• INFORMATION PROVIDED:
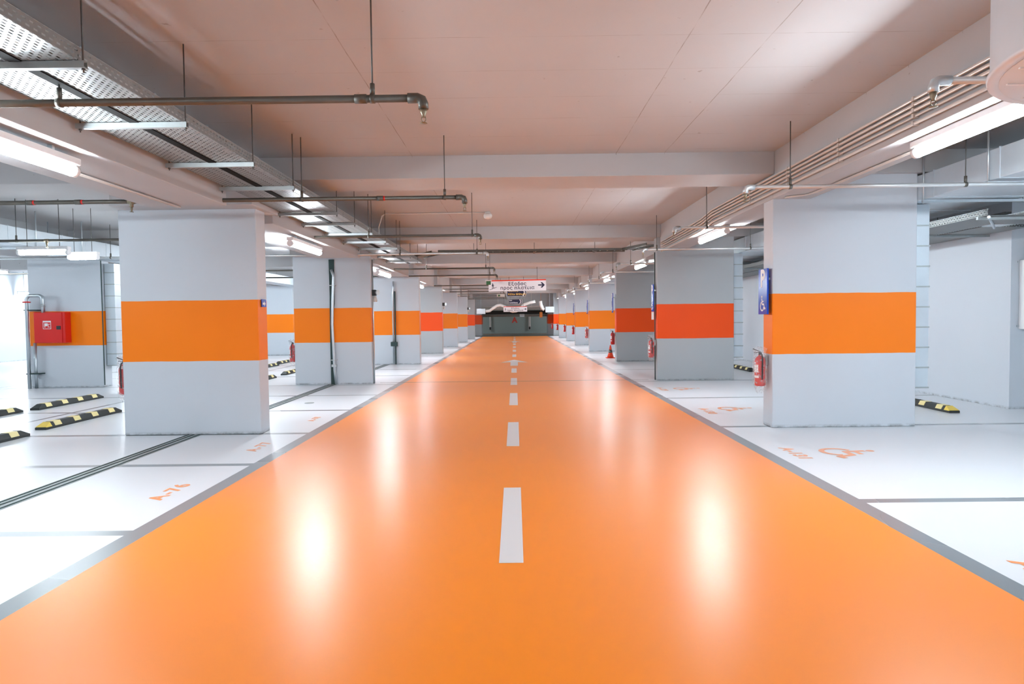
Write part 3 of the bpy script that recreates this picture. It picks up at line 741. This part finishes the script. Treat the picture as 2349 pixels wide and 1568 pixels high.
# ------------------------------------------------------------------ joint covers, pipes on the left pillars
t = thing('drain_pipe', 'pale pipe and dark joint cover running down the second left pillar', 'pipe', (-4.53, 16.255, 0), 'pipes on the left pillars')
MB().tube([(0.07, -0.045, 0.0), (0.035, -0.045, 0.35), (0.02, -0.045, 0.8), (0.0, -0.045, 1.5), (0.025, -0.045, 2.2), (0.05, -0.045, 2.7), (0.0, -0.045, 2.85)], 0.034, 10).build('pipe', M['galv'], t)
MB().add([(-0.07,-0.012,0),(0.02,-0.012,0),(0.0,-0.012,1.2),(-0.02,-0.012,1.5),(0.06,-0.012,2.0),(0.07,-0.012,3.10),(-0.07,-0.012,3.10),(-0.06,-0.012,2.2),(-0.07,-0.012,1.4)], [list(range(9))[::-1]]).build('joint_cover', M['joint_green'], t)
for z in (0.6, 2.45): MB().box(-0.04, 0.10, -0.085, 0, z, z+0.02).build('pipe_clamp', M['pipe_light'], t)
MB().box(-0.03, 0.09, -0.09, 0, 0.44, 0.50).build('coupling', M['pipe_light'], t)
t = thing('drain_pipe', 'twin pipes with a junction box on the third left pillar', 'pipe', (-4.30, 23.285, 0), 'pipes on the left pillars')
MB().tube([(-0.03, -0.04, 0), (-0.03, -0.04, 2.5), (0.0, -0.04, 2.7), (0.0, -0.04, 2.95)], 0.03, 10).build('pipe', M['galv'], t)
MB().tube([(0.045, -0.04, 0), (0.045, -0.04, 2.6)], 0.022, 10).build('pipe', M['joint_green'], t)
MB().bbox(-0.12, 0.12, -0.10, 0, 0.65, 0.80, 0.01).build('junction_box', M['joint_green'], t)
t = thing('drain_pipe', 'thin dark conduit down the near edge of the fourth left pillar', 'pipe', (-5.0, 30.3, 0), 'pipes on the left pillars')
MB().tube([(0.42, -0.03, 0), (0.42, -0.03, 3.0)], 0.03, 8).build('pipe', M['joint_green'], t)
# conduit with siren and lamp on the end of the second left pillar
x = LEFT[1][2]
t = thing('alarm_siren', 'black alarm siren with a beacon on the end of the second left pillar', 'alarm siren', (x, 16.45, 2.25), 'alarm sirens on the left pillars')
MB().bbox(0.0, 0.10, -0.06, 0.06, -0.05, 0.10, 0.01).build('siren_body', M['black'], t)
MB().tube([(0.10, -0.02, 0.03), (0.16, -0.05, 0.03)], [0.045, 0.07], 14).build('horn', M['pipe_light'], t)
MB().lathe([(0.05, -0.20), (0.055, -0.16), (0.04, -0.10), (0.03, -0.06)], 0.07, 0, 12).build('beacon', M['conduit'], t)
tag(MB().tube([(x+0.02, 16.42, 0.0), (x+0.02, 16.42, 3.1)], 0.018, 8).build('conduit', M['galv']), 'metal conduit running down the end of the second left pillar', 'conduit')
for i, w in ((3, 'fourth'), (5, 'sixth')):
    dup(t, (LEFT[i][2], LEFT[i][0]+0.17, 2.25), 'tiny black alarm siren on the %s left pillar' % w)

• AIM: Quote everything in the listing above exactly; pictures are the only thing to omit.

• REPLY:
Write part 3 of the bpy script that recreates this picture. It picks up at line 741. This part finishes the script. Treat the picture as 2349 pixels wide and 1568 pixels high.
# ------------------------------------------------------------------ joint covers, pipes on the left pillars
t = thing('drain_pipe', 'pale pipe and dark joint cover running down the second left pillar', 'pipe', (-4.53, 16.255, 0), 'pipes on the left pillars')
MB().tube([(0.07, -0.045, 0.0), (0.035, -0.045, 0.35), (0.02, -0.045, 0.8), (0.0, -0.045, 1.5), (0.025, -0.045, 2.2), (0.05, -0.045, 2.7), (0.0, -0.045, 2.85)], 0.034, 10).build('pipe', M['galv'], t)
MB().add([(-0.07,-0.012,0),(0.02,-0.012,0),(0.0,-0.012,1.2),(-0.02,-0.012,1.5),(0.06,-0.012,2.0),(0.07,-0.012,3.10),(-0.07,-0.012,3.10),(-0.06,-0.012,2.2),(-0.07,-0.012,1.4)], [list(range(9))[::-1]]).build('joint_cover', M['joint_green'], t)
for z in (0.6, 2.45): MB().box(-0.04, 0.10, -0.085, 0, z, z+0.02).build('pipe_clamp', M['pipe_light'], t)
MB().box(-0.03, 0.09, -0.09, 0, 0.44, 0.50).build('coupling', M['pipe_light'], t)
t = thing('drain_pipe', 'twin pipes with a junction box on the third left pillar', 'pipe', (-4.30, 23.285, 0), 'pipes on the left pillars')
MB().tube([(-0.03, -0.04, 0), (-0.03, -0.04, 2.5), (0.0, -0.04, 2.7), (0.0, -0.04, 2.95)], 0.03, 10).build('pipe', M['galv'], t)
MB().tube([(0.045, -0.04, 0), (0.045, -0.04, 2.6)], 0.022, 10).build('pipe', M['joint_green'], t)
MB().bbox(-0.12, 0.12, -0.10, 0, 0.65, 0.80, 0.01).build('junction_box', M['joint_green'], t)
t = thing('drain_pipe', 'thin dark conduit down the near edge of the fourth left pillar', 'pipe', (-5.0, 30.3, 0), 'pipes on the left pillars')
MB().tube([(0.42, -0.03, 0), (0.42, -0.03, 3.0)], 0.03, 8).build('pipe', M['joint_green'], t)
# conduit with siren and lamp on the end of the second left pillar
x = LEFT[1][2]
t = thing('alarm_siren', 'black alarm siren with a beacon on the end of the second left pillar', 'alarm siren', (x, 16.45, 2.25), 'alarm sirens on the left pillars')
MB().bbox(0.0, 0.10, -0.06, 0.06, -0.05, 0.10, 0.01).build('siren_body', M['black'], t)
MB().tube([(0.10, -0.02, 0.03), (0.16, -0.05, 0.03)], [0.045, 0.07], 14).build('horn', M['pipe_light'], t)
MB().lathe([(0.05, -0.20), (0.055, -0.16), (0.04, -0.10), (0.03, -0.06)], 0.07, 0, 12).build('beacon', M['conduit'], t)
tag(MB().tube([(x+0.02, 16.42, 0.0), (x+0.02, 16.42, 3.1)], 0.018, 8).build('conduit', M['galv']), 'metal conduit running down the end of the second left pillar', 'conduit')
for i, w in ((3, 'fourth'), (5, 'sixth')):
    dup(t, (LEFT[i][2], LEFT[i][0]+0.17, 2.25), 'tiny black alarm siren on the %s left pillar' % w)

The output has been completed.